Photo credit: journalperu.com

The burning question – Will Montesinos talk? The jury is still out. Some say he will preserve silence not to incriminate himself. Others say he may try to absolve Fujimori in return for a future amnesty. Montesinos has already been sentenced to 20 years in jail for giving firearms to the FARC (Revolutionary Armed Forces of Colombia). The suspense ends at 9 a.m., Monday morning.

“Mass Graves Discovered In Peru”

Sound familiar? World Service, the BBC’s international radio station, revisited EPAF’s work in Putis for a special feature piece on its Friday broadcast. The EPAF story is the second of three fascinating stories from different parts of the world.

In addition, Jose Pablo Baraybar, executive director of EPAF, will be the featured guest Tuesday on Open Studio, an online interview program through the BBC’s Spanish division BBC Mundo. Feeling brave, Spanish speakers? Click on the link and send the BBC a question to ask Jose Pablo – just fill out the form on the right side of the page.

“Innocent”

Fujimori’s attorney Cesar Nakazaki (foreground): The president cannot be blamed because there is no written document showing he gave the order to kill.

Fujimori: Thank you, Doctor Nakazaki. According to you, I am innocent.

Source: www.carlincaturas.com

Posted By Ash Kosiewicz

Posted Jun 28th, 2008

4 Comments

  • Cesar Saenz Luyo

    June 29, 2008

     

    Lo asombroso sería que Vladimiro Montesino hable y responda todas las preguntas. Pero, creo que, lamentablemente, en Perú estamos acostumbrados a que TODO VAYA FUERA DE LO NORMAL y somos testigos de UN MEGA JUICIO que, más bien, se va convirtiendo en UN FESTIVAL DE ESTRATEGIAS PARA VALIDAR LA IMPUNIDAD EN VIOLACIONES A LOS DERECHOS HUMANOS. Honestamente espero estar y me gustaría estar equivocado.

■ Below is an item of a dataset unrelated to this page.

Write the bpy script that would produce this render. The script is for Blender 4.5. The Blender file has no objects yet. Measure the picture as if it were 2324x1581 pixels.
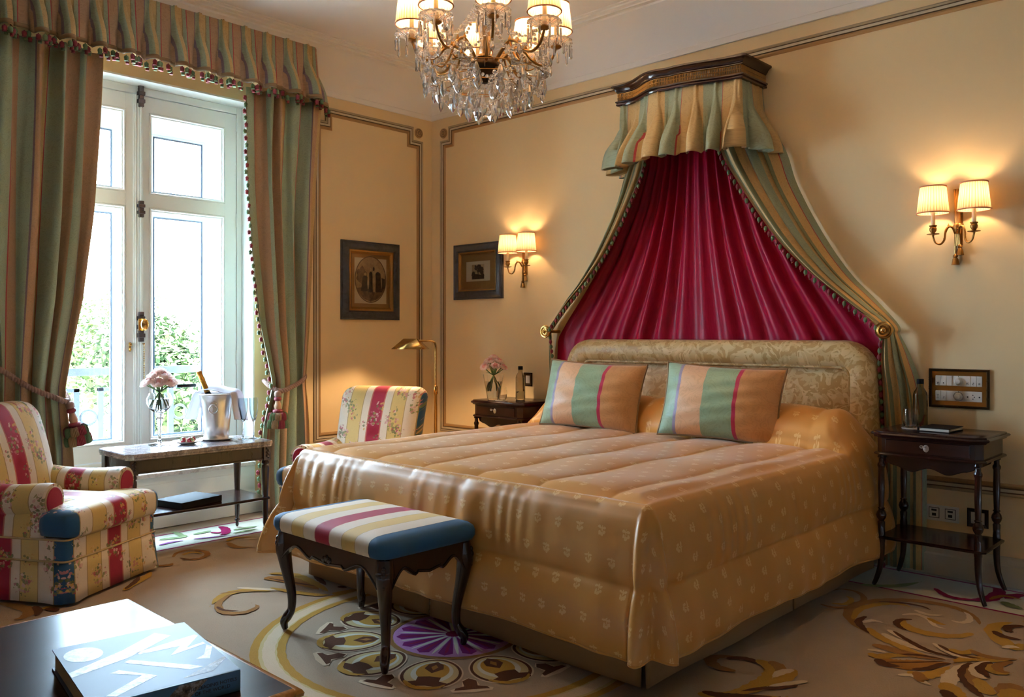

    Translation: It would be most surprising if Vladimiro Montesinos spoke and answered all the questions he was asked. But, I believe, sadly, that in Peru we are accustomed to the fact that what occurs is often far from normal and we are witnesses to a grand trial that is becoming a collection of strategies to validate the impunity of the violation of human rights. Honestly I hope and would love to be wrong.

  • César Sáenz Luyo

    June 30, 2008

     

    Hoy Lunes Montesinos hizo alarde de su habilidad para no NO RESPONDER LO QUE DEBERIA RESPONDER. Y se limitó a señalar que NI FUJIMORI NI EL SON RESPONSABLES DE LOS CARGOS DE VIOLACION A LOS DERECHOS HUMANOS. Yo me pregunto: Hasta cuando los perunaos tenemnos que seguir escuchando estos argumentos que validan la impunidad?. Los peruanos estamos siendo testigos de un “show de proteccion” a los crímenes de lesa humanidad.

    Translation: Today on Monday Montesinos showed off his ability to not say what he should have said. And he only went so far as to say he and Fujimori are not responsible for the charges of the violation of human rights. I ask myself: Until when will we Peruvians have to keep listening to these arguments that validate impunity? Peruvians are witnesses to a protection show for those who committ crimes against humanity.

  • AndrésCM

    July 1, 2008

     

    Maybe the one in the background is Montesinos instead of Fujimori?

  • Holly

    July 1, 2008

     

    What a pretty face but can we believe him? He’s already in jail – what has he got to lose!?